If Google is concerned about this, just filtering out these characters makes a lot more sense than penalizing. Some of the webmaters using these may not even thinking about SEO. Think here a teenager who add these to her page title because she saw her girlfriend do it on her site, and just thinks it "looks cool."
Also, I just checked one of my websites that I had put ★ on a couple days ago to see if it was still working... freshbot picked it up and it's now showing in SERPS.
Premature announcement?
The intention behind it is making ultimate users to misunderstand as Google's recommendation.
Premature announcement?
It was not an announcement and it was not displayed for a period of time. It may be similar to the Stemming when it appeared for a time then dissapeared and it is now with us.
I don't know if it will come back but we like to keep everyone up with our observations.
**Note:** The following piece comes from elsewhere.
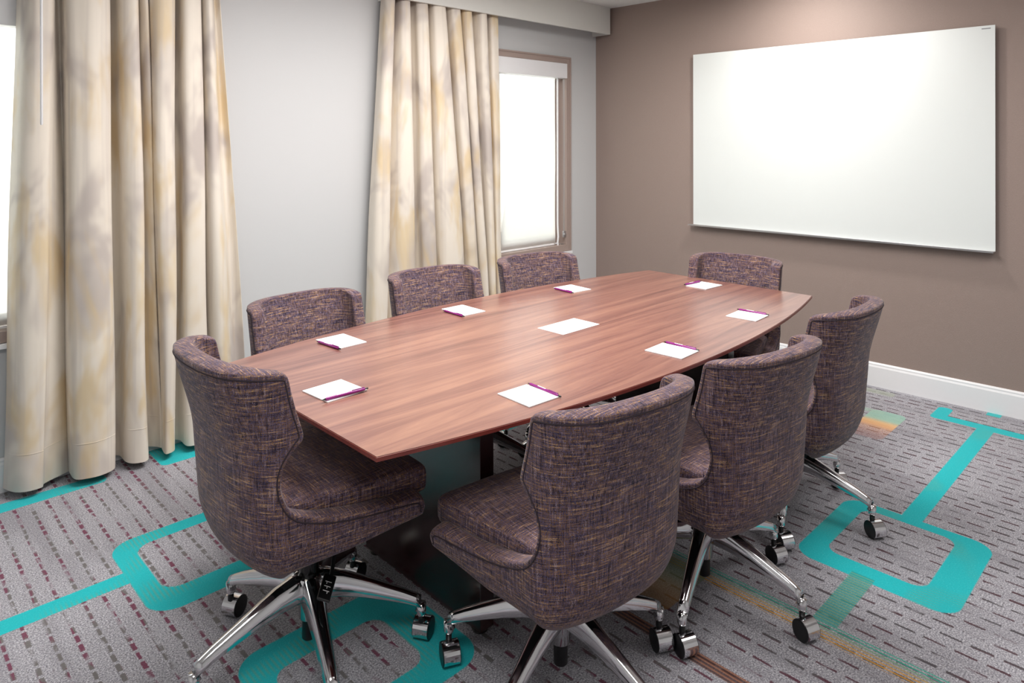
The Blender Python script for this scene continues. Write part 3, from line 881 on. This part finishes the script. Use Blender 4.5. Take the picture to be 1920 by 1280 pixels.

How I new it was gone is I keep track of a couple sites that also have the arrow.
Ranksmith,
I don't think for most it is to be construde as Googles recommendation but to attract the viewer to see your listing rather than your competitor. I could see that it could have that assumption though it the listing is at or near the top.
This is just another fascinating aspect of the "co-evolutionary" relationship between site designers/optimisers and Google.
Google urges web designers to ask themselves "Would I do this if search engines didn't exist?" -- but to adopt such an approach would be naive. The fact is that search engines not only exist, but sites depend on getting listed in them.
The real trick is to find a balance between usability and findability.
So if the code &oe=UTF-8 is in the URL the eye-candy will show, if not it will be?.